-- Begin --
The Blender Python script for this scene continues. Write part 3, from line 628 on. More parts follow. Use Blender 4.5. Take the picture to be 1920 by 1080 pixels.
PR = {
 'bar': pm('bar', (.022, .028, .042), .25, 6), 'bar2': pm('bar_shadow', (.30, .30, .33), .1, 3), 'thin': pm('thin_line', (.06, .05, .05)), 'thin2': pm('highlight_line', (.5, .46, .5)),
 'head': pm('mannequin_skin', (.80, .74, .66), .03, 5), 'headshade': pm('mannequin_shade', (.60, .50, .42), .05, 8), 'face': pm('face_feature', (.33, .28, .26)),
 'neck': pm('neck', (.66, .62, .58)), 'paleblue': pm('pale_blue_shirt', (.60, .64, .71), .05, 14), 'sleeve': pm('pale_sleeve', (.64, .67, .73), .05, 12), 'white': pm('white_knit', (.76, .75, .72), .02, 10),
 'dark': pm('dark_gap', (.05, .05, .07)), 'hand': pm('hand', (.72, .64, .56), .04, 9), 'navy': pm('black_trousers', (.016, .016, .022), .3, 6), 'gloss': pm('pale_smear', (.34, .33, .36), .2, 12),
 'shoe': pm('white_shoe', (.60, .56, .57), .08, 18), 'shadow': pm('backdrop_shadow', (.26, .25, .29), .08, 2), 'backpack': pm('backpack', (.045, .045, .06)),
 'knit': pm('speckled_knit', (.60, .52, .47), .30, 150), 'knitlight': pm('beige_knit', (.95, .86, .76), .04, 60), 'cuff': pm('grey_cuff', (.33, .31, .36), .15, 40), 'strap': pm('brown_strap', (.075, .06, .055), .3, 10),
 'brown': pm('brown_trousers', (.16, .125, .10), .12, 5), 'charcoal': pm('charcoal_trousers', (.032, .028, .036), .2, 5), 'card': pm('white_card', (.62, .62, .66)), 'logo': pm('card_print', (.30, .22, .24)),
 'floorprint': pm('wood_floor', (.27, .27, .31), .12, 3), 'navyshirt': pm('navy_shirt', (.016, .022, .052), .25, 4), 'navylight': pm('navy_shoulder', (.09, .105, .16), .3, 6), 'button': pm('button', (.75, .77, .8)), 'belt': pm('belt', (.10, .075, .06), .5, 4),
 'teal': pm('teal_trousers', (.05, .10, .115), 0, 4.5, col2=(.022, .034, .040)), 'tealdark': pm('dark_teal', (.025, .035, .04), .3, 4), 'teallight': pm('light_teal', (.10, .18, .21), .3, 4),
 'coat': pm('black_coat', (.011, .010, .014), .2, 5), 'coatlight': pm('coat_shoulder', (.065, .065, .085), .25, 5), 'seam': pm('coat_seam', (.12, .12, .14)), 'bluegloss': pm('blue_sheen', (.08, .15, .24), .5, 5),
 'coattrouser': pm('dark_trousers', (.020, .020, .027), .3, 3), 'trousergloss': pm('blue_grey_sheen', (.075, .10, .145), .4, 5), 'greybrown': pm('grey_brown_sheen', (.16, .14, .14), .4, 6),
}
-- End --
▶ [What you need to do]:
Reproduce every line of the data verbatim.

▶ [Solution]:
The Blender Python script for this scene continues. Write part 3, from line 628 on. More parts follow. Use Blender 4.5. Take the picture to be 1920 by 1080 pixels.
PR = {
 'bar': pm('bar', (.022, .028, .042), .25, 6), 'bar2': pm('bar_shadow', (.30, .30, .33), .1, 3), 'thin': pm('thin_line', (.06, .05, .05)), 'thin2': pm('highlight_line', (.5, .46, .5)),
 'head': pm('mannequin_skin', (.80, .74, .66), .03, 5), 'headshade': pm('mannequin_shade', (.60, .50, .42), .05, 8), 'face': pm('face_feature', (.33, .28, .26)),
 'neck': pm('neck', (.66, .62, .58)), 'paleblue': pm('pale_blue_shirt', (.60, .64, .71), .05, 14), 'sleeve': pm('pale_sleeve', (.64, .67, .73), .05, 12), 'white': pm('white_knit', (.76, .75, .72), .02, 10),
 'dark': pm('dark_gap', (.05, .05, .07)), 'hand': pm('hand', (.72, .64, .56), .04, 9), 'navy': pm('black_trousers', (.016, .016, .022), .3, 6), 'gloss': pm('pale_smear', (.34, .33, .36), .2, 12),
 'shoe': pm('white_shoe', (.60, .56, .57), .08, 18), 'shadow': pm('backdrop_shadow', (.26, .25, .29), .08, 2), 'backpack': pm('backpack', (.045, .045, .06)),
 'knit': pm('speckled_knit', (.60, .52, .47), .30, 150), 'knitlight': pm('beige_knit', (.95, .86, .76), .04, 60), 'cuff': pm('grey_cuff', (.33, .31, .36), .15, 40), 'strap': pm('brown_strap', (.075, .06, .055), .3, 10),
 'brown': pm('brown_trousers', (.16, .125, .10), .12, 5), 'charcoal': pm('charcoal_trousers', (.032, .028, .036), .2, 5), 'card': pm('white_card', (.62, .62, .66)), 'logo': pm('card_print', (.30, .22, .24)),
 'floorprint': pm('wood_floor', (.27, .27, .31), .12, 3), 'navyshirt': pm('navy_shirt', (.016, .022, .052), .25, 4), 'navylight': pm('navy_shoulder', (.09, .105, .16), .3, 6), 'button': pm('button', (.75, .77, .8)), 'belt': pm('belt', (.10, .075, .06), .5, 4),
 'teal': pm('teal_trousers', (.05, .10, .115), 0, 4.5, col2=(.022, .034, .040)), 'tealdark': pm('dark_teal', (.025, .035, .04), .3, 4), 'teallight': pm('light_teal', (.10, .18, .21), .3, 4),
 'coat': pm('black_coat', (.011, .010, .014), .2, 5), 'coatlight': pm('coat_shoulder', (.065, .065, .085), .25, 5), 'seam': pm('coat_seam', (.12, .12, .14)), 'bluegloss': pm('blue_sheen', (.08, .15, .24), .5, 5),
 'coattrouser': pm('dark_trousers', (.020, .020, .027), .3, 3), 'trousergloss': pm('blue_grey_sheen', (.075, .10, .145), .4, 5), 'greybrown': pm('grey_brown_sheen', (.16, .14, .14), .4, 6),
}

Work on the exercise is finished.